PKR won't cut ties with DAP and PAS

PKR won't cut ties with DAP and PAS

Malaysia's opposition alliance Pakatan Rakyat (PR) has been pronounced dead but its component parties are trying to keep alive ties that sustain the opposition grip on the key state of Selangor.

Party Keadilan Rakyat (PKR) president Wan Azizah Wan Ismail yesterday announced that PR could no longer "function formally". She was speaking a day after the Democratic Action Party (DAP) said that the pact was dead, blaming ideological differences with the third party in the alliance, the Islamist Parti Islam SeMalaysia (PAS).

Datuk Seri Dr Wan Azizah, the wife of jailed opposition leader Anwar Ibrahim, however, also said that PKR will not cut its ties with the DAP and PAS, blaming neither but chiding both for precipitating a crisis. "PR no longer functions formally," she said in a statement, emphasising that PKR would continue to support the DAP-led Penang state government and the PAS-led Kelantan state government.

Her decision to preserve the relationship with PAS appears to be aimed at safeguarding the state government in Selangor, the richest state in Malaysia. PKR cannot sustain a majority in the 57-seat state assembly without the support of both PAS and DAP.

However, PAS does not hold any influence in the Penang state assembly as it has only one lawmaker while DAP dominates the 40-seat state legislature with 29 assemblymen.

PAS, on the other hand, controls the Kelantan state assembly with 32 out of 45 seats. DAP has no representatives while PKR has only one.

Dr Wan Azizah also said her party would not stop efforts to build a new coalition "among political parties, non-governmental organisations, groups and influential individuals to defeat Barisan Nasional (BN)", referring to the ruling coalition.

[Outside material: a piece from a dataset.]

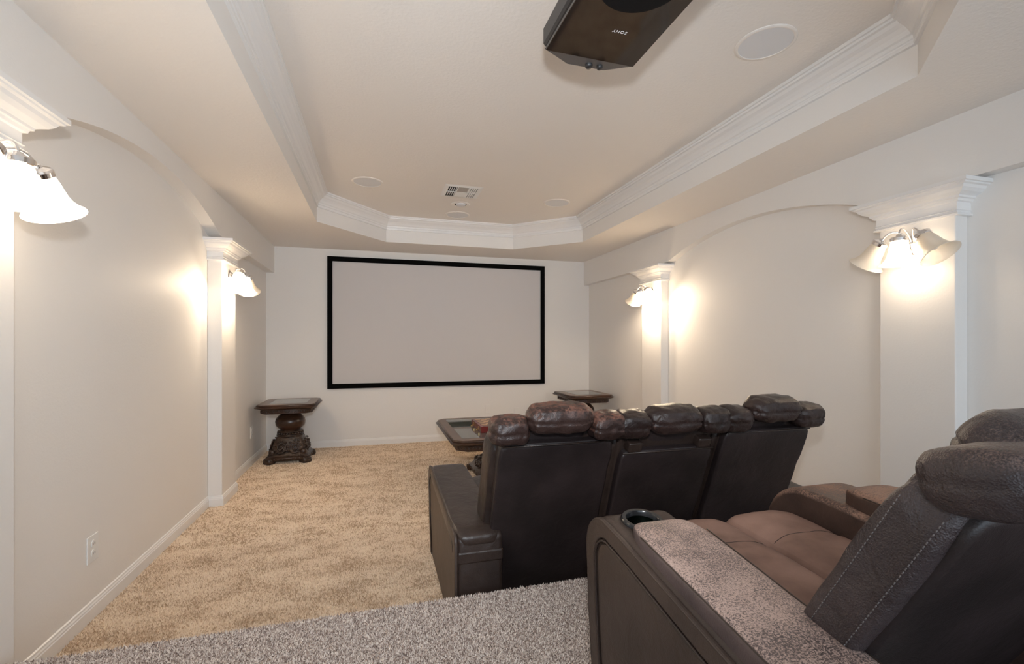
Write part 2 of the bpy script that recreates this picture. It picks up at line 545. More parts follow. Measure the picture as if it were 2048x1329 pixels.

Although BN has yet to comment on PR's demise, the rupture will only strengthen its argument that PR has always been a "marriage of convenience".

PR was formed in April 2008 after the three opposition parties worked together to deny BN its usual two-thirds majority in the March general election. It came close to defeating BN in the 2013 General Election, winning 50.87 per cent of the popular vote but only 40 per cent of the federal Parliament.

On Tuesday, the DAP had tried to pressure the Selangor government to drop its PAS representatives, with its secretary-general Lim Guan Eng saying DAP would support the state Menteri Besar Azmin Ali "to reframe the state government with a new functioning coalition". Mr Azmin, the PKR deputy president, has been reluctant to be caught in the middle of the spat between the two parties.

Some analysts, like Institute of Democracy and Economic Affairs chief executive Wan Saiful Wan Jan, say PAS should be expelled from the Selangor government because the party no longer conforms to PR's common policy framework.

Mr Azmin could easily form a new coalition with members from PKR and DAP and those willing to jump ship from PAS. Analysts say the biggest beneficiaries of PR's disintegration are Umno and the ruling BN.

"Despite being deeply unpopular and beset by many issues ranging from a slowing economy, GST and the leadership troubles, its future appears less terminal given that its main opponents have unravelled," said Merdeka Centre director Ibrahim Suffian.

He believes PKR is the biggest loser as it now has to face both PAS and Umno in a three-cornered fight in the next elections.